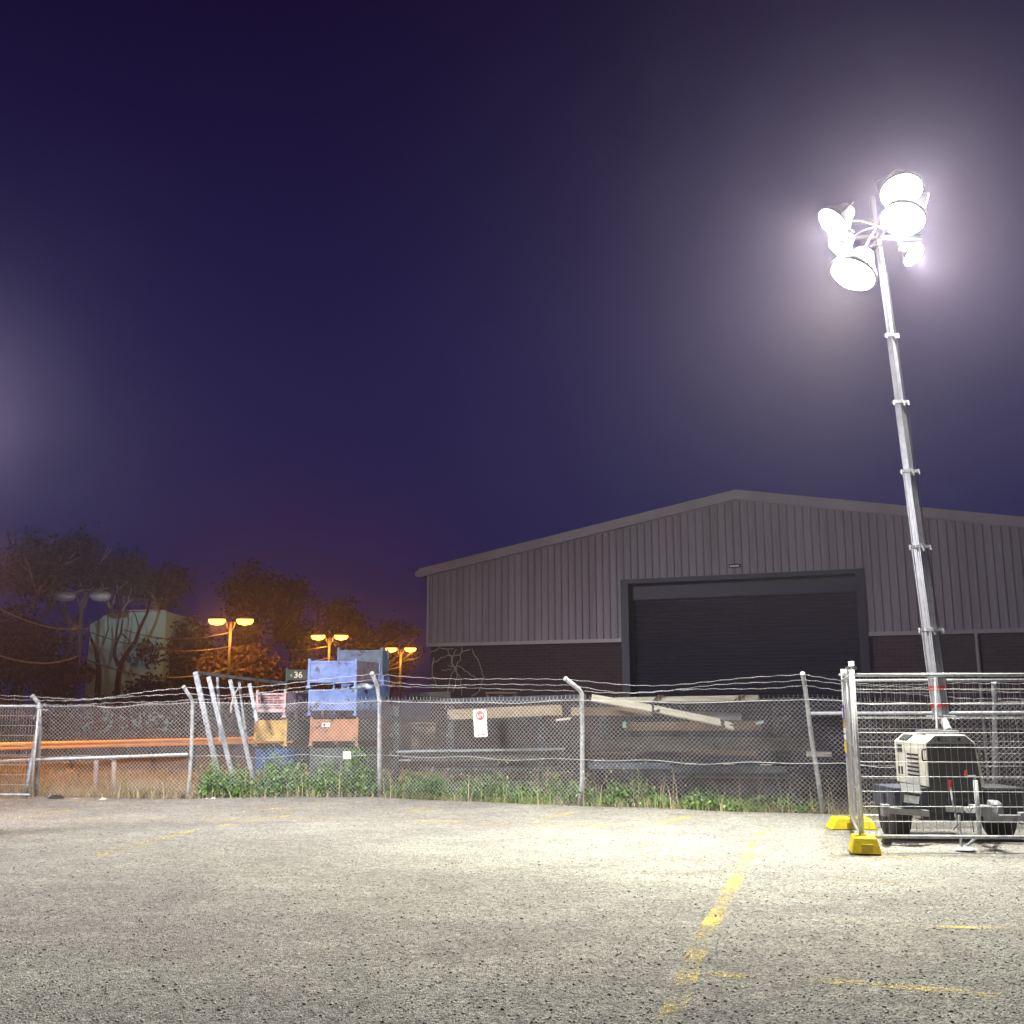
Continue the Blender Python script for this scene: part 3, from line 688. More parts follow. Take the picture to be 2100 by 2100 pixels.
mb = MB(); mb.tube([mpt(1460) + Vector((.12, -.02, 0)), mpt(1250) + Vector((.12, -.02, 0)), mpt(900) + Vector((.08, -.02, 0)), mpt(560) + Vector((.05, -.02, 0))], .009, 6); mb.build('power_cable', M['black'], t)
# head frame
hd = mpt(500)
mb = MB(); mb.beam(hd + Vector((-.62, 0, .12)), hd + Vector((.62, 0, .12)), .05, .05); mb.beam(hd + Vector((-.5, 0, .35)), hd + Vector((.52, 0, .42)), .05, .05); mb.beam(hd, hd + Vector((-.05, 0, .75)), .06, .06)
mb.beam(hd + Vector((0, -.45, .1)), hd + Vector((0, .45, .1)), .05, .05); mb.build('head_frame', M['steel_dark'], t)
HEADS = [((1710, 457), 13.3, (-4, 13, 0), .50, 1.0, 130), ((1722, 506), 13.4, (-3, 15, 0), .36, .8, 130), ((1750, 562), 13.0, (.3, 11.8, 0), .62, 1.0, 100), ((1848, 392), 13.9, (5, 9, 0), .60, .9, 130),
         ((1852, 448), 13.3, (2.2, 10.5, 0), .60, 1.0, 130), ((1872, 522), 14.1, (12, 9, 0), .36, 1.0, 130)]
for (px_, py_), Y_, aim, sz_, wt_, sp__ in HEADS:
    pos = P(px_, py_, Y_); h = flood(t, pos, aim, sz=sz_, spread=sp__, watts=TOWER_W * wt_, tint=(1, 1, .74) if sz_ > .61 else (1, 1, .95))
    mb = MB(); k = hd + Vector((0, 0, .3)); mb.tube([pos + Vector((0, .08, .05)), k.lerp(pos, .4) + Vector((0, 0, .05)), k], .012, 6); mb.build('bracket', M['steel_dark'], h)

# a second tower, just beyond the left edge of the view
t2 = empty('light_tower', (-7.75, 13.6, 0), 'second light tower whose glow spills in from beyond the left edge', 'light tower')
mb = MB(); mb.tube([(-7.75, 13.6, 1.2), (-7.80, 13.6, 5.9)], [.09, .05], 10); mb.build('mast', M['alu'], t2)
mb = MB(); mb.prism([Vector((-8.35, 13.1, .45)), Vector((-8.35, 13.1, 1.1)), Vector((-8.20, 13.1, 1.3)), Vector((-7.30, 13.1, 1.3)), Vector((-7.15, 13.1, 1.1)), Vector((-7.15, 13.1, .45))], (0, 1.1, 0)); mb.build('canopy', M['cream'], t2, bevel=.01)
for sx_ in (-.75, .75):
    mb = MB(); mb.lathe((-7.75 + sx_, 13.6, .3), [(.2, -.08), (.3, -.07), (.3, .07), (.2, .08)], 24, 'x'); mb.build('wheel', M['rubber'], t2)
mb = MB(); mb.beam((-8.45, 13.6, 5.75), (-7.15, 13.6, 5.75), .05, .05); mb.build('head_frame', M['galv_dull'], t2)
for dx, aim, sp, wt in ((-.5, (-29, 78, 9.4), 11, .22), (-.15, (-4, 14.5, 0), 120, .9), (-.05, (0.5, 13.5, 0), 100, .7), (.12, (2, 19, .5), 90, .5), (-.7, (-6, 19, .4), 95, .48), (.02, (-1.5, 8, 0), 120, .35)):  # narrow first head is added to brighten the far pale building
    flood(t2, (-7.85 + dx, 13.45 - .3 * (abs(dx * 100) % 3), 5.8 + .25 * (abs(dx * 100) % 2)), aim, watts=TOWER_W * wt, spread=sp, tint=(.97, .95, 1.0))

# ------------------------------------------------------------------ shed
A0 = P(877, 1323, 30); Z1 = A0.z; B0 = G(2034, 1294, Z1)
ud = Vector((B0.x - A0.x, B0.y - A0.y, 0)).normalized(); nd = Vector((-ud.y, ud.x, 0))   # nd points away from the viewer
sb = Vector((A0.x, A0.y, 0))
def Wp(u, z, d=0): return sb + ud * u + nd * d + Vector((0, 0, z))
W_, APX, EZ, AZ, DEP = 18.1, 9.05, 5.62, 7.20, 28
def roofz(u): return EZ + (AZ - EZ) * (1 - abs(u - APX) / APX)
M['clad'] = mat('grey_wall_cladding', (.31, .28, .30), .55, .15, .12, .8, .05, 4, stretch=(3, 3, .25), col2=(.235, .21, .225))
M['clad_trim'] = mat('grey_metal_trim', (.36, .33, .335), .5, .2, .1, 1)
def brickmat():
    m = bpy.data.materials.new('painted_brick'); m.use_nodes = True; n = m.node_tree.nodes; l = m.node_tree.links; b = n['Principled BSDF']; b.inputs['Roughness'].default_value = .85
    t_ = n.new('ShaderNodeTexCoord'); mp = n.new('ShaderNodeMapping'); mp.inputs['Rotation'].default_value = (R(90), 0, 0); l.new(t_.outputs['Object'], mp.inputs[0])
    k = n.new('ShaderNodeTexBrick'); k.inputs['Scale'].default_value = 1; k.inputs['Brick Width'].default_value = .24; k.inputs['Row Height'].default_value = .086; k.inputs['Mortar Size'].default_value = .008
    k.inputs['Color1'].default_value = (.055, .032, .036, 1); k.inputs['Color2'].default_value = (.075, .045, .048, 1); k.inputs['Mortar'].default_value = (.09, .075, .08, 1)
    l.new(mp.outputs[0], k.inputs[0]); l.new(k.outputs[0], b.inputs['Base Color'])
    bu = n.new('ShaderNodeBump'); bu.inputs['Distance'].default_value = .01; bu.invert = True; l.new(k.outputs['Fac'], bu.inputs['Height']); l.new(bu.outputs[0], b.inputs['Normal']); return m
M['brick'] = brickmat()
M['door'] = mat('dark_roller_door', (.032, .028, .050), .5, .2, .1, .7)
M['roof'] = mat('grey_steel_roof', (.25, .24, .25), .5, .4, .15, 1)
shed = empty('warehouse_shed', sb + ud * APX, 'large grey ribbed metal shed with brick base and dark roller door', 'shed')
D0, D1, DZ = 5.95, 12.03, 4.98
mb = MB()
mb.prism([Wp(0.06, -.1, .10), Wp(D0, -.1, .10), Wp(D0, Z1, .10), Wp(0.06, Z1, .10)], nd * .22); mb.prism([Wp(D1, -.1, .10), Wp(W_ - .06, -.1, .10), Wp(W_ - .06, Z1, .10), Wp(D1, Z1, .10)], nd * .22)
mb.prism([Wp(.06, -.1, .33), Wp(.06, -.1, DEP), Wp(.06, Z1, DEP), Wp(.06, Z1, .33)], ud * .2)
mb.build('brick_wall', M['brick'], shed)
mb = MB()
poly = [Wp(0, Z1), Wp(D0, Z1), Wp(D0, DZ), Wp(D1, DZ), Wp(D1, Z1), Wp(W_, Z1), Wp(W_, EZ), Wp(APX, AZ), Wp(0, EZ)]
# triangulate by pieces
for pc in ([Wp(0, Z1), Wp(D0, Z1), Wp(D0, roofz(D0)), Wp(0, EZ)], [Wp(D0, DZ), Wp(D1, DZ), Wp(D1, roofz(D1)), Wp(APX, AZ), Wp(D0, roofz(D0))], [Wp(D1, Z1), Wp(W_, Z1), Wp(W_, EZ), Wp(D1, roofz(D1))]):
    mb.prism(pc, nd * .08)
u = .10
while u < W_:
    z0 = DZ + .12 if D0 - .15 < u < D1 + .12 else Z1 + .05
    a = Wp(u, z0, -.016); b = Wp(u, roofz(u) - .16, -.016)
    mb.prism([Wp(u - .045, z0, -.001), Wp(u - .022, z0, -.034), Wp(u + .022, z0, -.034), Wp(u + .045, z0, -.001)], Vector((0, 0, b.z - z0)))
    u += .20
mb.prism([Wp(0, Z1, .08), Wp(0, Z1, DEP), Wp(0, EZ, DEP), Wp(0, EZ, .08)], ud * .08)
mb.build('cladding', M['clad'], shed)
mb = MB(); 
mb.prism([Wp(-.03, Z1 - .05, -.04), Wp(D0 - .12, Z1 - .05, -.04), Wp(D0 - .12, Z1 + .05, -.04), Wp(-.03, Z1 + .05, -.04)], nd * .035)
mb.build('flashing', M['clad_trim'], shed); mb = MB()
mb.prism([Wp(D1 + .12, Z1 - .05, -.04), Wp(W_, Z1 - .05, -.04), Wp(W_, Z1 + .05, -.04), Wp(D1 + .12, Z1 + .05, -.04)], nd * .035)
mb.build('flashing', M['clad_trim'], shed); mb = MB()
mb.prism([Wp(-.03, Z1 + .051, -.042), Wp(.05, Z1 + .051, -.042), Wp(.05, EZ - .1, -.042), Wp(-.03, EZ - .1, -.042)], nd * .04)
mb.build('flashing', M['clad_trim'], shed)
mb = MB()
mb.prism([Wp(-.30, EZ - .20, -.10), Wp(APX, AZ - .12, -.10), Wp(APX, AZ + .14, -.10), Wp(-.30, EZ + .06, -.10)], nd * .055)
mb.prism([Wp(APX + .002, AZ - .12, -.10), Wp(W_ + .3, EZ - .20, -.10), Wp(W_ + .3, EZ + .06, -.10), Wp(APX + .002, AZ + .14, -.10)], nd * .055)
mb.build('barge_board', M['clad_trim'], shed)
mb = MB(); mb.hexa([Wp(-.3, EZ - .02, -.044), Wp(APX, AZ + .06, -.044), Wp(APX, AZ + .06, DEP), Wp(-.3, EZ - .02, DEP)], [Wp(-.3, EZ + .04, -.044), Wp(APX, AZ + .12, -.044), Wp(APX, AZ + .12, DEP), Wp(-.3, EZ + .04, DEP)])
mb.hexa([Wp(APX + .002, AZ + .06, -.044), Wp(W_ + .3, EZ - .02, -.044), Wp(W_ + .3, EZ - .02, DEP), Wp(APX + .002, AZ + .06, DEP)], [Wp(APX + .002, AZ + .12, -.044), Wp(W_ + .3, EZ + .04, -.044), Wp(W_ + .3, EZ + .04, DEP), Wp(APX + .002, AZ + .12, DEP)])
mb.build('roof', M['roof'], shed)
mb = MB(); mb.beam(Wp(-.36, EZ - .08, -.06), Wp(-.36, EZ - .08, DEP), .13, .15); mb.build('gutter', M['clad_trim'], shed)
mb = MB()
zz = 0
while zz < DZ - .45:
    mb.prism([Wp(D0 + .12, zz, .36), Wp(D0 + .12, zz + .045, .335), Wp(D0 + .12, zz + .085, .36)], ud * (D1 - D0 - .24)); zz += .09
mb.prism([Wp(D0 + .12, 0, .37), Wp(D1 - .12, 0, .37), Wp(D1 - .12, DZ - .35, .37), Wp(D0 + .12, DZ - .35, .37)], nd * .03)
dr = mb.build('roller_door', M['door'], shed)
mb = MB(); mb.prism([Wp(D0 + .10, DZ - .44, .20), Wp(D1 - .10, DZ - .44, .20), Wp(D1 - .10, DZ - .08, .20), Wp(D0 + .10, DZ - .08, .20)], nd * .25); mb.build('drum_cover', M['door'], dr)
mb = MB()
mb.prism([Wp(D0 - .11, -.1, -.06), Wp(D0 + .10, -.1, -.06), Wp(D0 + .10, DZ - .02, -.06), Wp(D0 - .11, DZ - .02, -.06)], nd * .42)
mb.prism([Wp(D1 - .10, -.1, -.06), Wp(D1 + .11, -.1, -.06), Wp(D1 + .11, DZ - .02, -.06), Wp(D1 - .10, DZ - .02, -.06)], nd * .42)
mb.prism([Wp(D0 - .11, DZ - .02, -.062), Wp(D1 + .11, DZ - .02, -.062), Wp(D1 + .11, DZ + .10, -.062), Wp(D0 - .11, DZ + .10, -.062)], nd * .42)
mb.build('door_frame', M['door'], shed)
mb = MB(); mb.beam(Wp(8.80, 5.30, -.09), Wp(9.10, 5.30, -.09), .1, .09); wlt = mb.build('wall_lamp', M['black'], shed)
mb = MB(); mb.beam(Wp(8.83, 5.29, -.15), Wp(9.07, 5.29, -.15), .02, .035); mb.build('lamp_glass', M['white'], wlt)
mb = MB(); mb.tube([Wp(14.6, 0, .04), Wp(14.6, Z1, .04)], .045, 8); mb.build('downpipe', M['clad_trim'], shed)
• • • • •
### [WHAT THE TASK ASKS]
Starting at the top of the listing above, reproduce each line up to and including the one with "mb = MB(); k"; omit the pictures.

### [SOLUTION TO THE PROBLEM]
Continue the Blender Python script for this scene: part 3, from line 688. More parts follow. Take the picture to be 2100 by 2100 pixels.
mb = MB(); mb.tube([mpt(1460) + Vector((.12, -.02, 0)), mpt(1250) + Vector((.12, -.02, 0)), mpt(900) + Vector((.08, -.02, 0)), mpt(560) + Vector((.05, -.02, 0))], .009, 6); mb.build('power_cable', M['black'], t)
# head frame
hd = mpt(500)
mb = MB(); mb.beam(hd + Vector((-.62, 0, .12)), hd + Vector((.62, 0, .12)), .05, .05); mb.beam(hd + Vector((-.5, 0, .35)), hd + Vector((.52, 0, .42)), .05, .05); mb.beam(hd, hd + Vector((-.05, 0, .75)), .06, .06)
mb.beam(hd + Vector((0, -.45, .1)), hd + Vector((0, .45, .1)), .05, .05); mb.build('head_frame', M['steel_dark'], t)
HEADS = [((1710, 457), 13.3, (-4, 13, 0), .50, 1.0, 130), ((1722, 506), 13.4, (-3, 15, 0), .36, .8, 130), ((1750, 562), 13.0, (.3, 11.8, 0), .62, 1.0, 100), ((1848, 392), 13.9, (5, 9, 0), .60, .9, 130),
         ((1852, 448), 13.3, (2.2, 10.5, 0), .60, 1.0, 130), ((1872, 522), 14.1, (12, 9, 0), .36, 1.0, 130)]
for (px_, py_), Y_, aim, sz_, wt_, sp__ in HEADS:
    pos = P(px_, py_, Y_); h = flood(t, pos, aim, sz=sz_, spread=sp__, watts=TOWER_W * wt_, tint=(1, 1, .74) if sz_ > .61 else (1, 1, .95))
    mb = MB(); k = hd + Vector((0, 0, .3)); mb.tube([pos + Vector((0, .08, .05)), k.lerp(pos, .4) + Vector((0, 0, .05)), k], .012, 6); mb.build('bracket', M['steel_dark'], h)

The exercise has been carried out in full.